EDITED BY RUSSELL W. BELK (York University, Ontario, Canada) and JOHN F. SHERRY, Jr. (University of Notre Dame, Indiana, USA)

This volume includes a selection from the papers, poems, and photo essays presented at the inaugural Conference on Consumer Culture Theory held in August 2006 on the campus of Notre Dame University. What we had hoped might become a regular conference to be held every two years, proved to be so popular that it is becoming an annual event. The second conference will take place in May 2007 at York University.

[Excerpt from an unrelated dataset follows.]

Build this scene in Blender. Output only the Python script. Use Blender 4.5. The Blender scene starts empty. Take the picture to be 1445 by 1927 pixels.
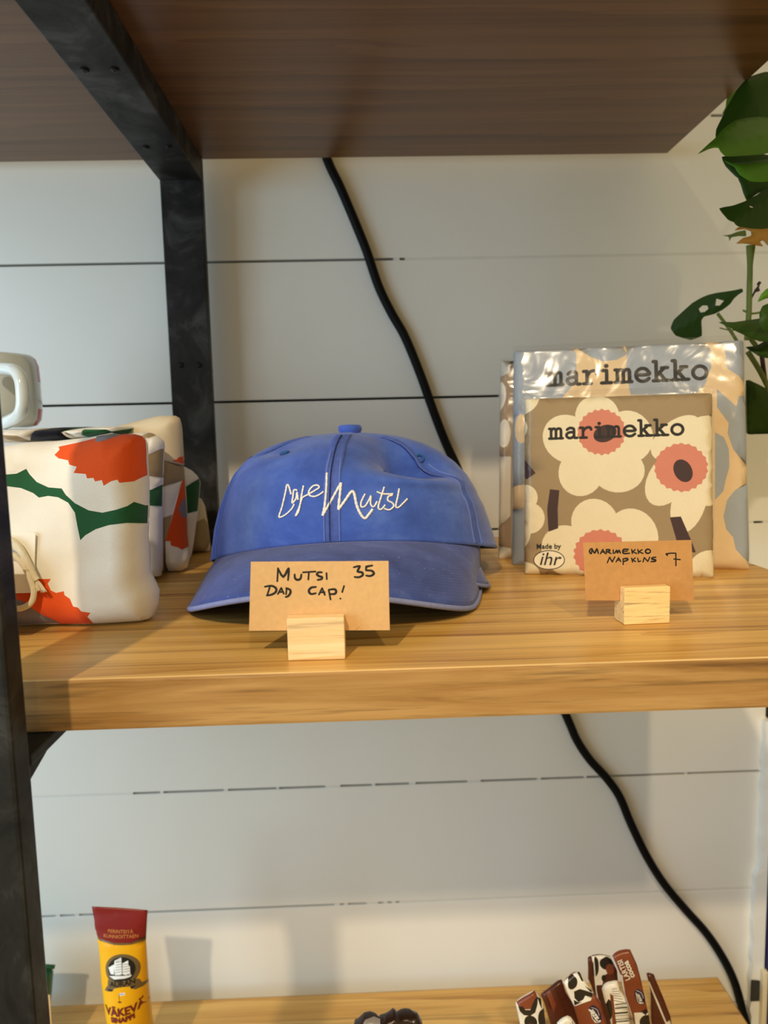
import bpy, math, random
import numpy as np
from mathutils import Vector, Matrix
from mathutils.geometry import delaunay_2d_cdt
from mathutils.bvhtree import BVHTree

random.seed(7)
rng = np.random.default_rng(7)
C = bpy.context.scene.collection

# ------------------------------------------------------------------ camera
EYE = Vector((0.0, 0.0, 1.30))
F_PX = 1362.3                       # focal length in pixels of the 1445 x 1927 frame
CAM = np.array([[0.99931074, -0.02910964, -0.02303643],
                [-0.0260853, -0.10911604, -0.99368669],
                [0.02641221, 0.9936027, -0.10980016]])   # camera right / down / forward
cam_d = bpy.data.cameras.new('camera')
cam = bpy.data.objects.new('camera', cam_d)
C.objects.link(cam)
cam_d.sensor_width = 36.0
cam_d.sensor_fit = 'AUTO'
cam_d.lens = F_PX / 1927 * 36
cam_d.clip_start = 0.01
cam_d.dof.use_dof = True
cam_d.dof.focus_distance = 0.385
cam_d.dof.aperture_fstop = 11
R3 = Matrix([[CAM[0][i], -CAM[1][i], -CAM[2][i]] for i in range(3)])
cam.matrix_world = Matrix.Translation(EYE) @ R3.to_4x4()
bpy.context.scene.camera = cam

# ------------------------------------------------------------------ world, lights, exposure
sc = bpy.context.scene
sc.view_settings.view_transform = 'Standard'
sc.view_settings.look = 'None'
sc.view_settings.gamma = 1.0
sc.view_settings.use_curve_mapping = False
sc.view_settings.exposure = 0.0
w = bpy.data.worlds.new('room_light')
sc.world = w
w.use_nodes = True
w.node_tree.nodes['Background'].inputs[0].default_value = (1.0, 0.78, 0.39, 1)
w.node_tree.nodes['Background'].inputs[1].default_value = 0.48


def light(name, kind, loc, target, energy, color, size=0.1, spot=None):
    d = bpy.data.lights.new(name, kind)
    d.energy = energy
    d.color = color
    if kind == 'AREA':
        d.shape = 'RECTANGLE'
        d.size, d.size_y = size
    else:
        d.shadow_soft_size = size
    if kind == 'SPOT':
        d.spot_size = math.radians(spot)
        d.spot_blend = 1.0
    o = bpy.data.objects.new(name, d)
    C.objects.link(o)
    o.location = loc
    o.rotation_euler = (Vector(target) - Vector(loc)).to_track_quat('-Z', 'Y').to_euler()
    return o


light('window_daylight', 'AREA', (-1.08, 0.18, 1.10), (-0.1, 0.66, 1.12), 5.4, (0.40, 0.73, 1.0), (0.5, 0.8))
light('window_daylight', 'AREA', (-1.7, -0.9, 1.55), (-0.1, 0.5, 1.25), 23, (0.64, 0.84, 1.0), (1.0, 1.5))
light('ceiling_lamp', 'SPOT', (-0.45, -1.15, 2.55), (-0.02, 0.5, 1.05), 99, (1.0, 0.80, 0.53), 0.03, 34)
light('ceiling_lamp', 'SPOT', (0.26, -1.30, 2.60), (0.26, 0.45, 1.08), 58, (1.0, 0.77, 0.47), 0.03, 25)


# ------------------------------------------------------------------ helpers
def ray(px, py):
    d = np.array([(px - 722.5) / F_PX, (py - 963.5) / F_PX, 1.0]) @ CAM
    return Vector(d)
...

Consumer Culture Theory (CCT) is an interdisciplinary field that comprises macro, interpretive, and critical approaches to and perspectives on consumer behavior. Relative to its maturity and diffusion as a sphere of interest in the discipline of marketing, it has accounted for a disproportionate number of the prize-winning articles published in the flagship Journal of Consumer Research, and is increasingly represented in other top venues including the Journal of Marketing, the Journal of Marketing Research, and the Journal of Retailing. The number of social scientists outside of marketing who conduct CCT research is large and growing. These researchers may publish books in their home disciplines, and claim the pages not only of their own flagship journals but also in such specialized venues as the Journal of Consumer Culture, Journal of Material Culture, and Consumption, Markets and Culture. The enterprise is flourishing, and has reached the point where a regular research conference has become inevitable.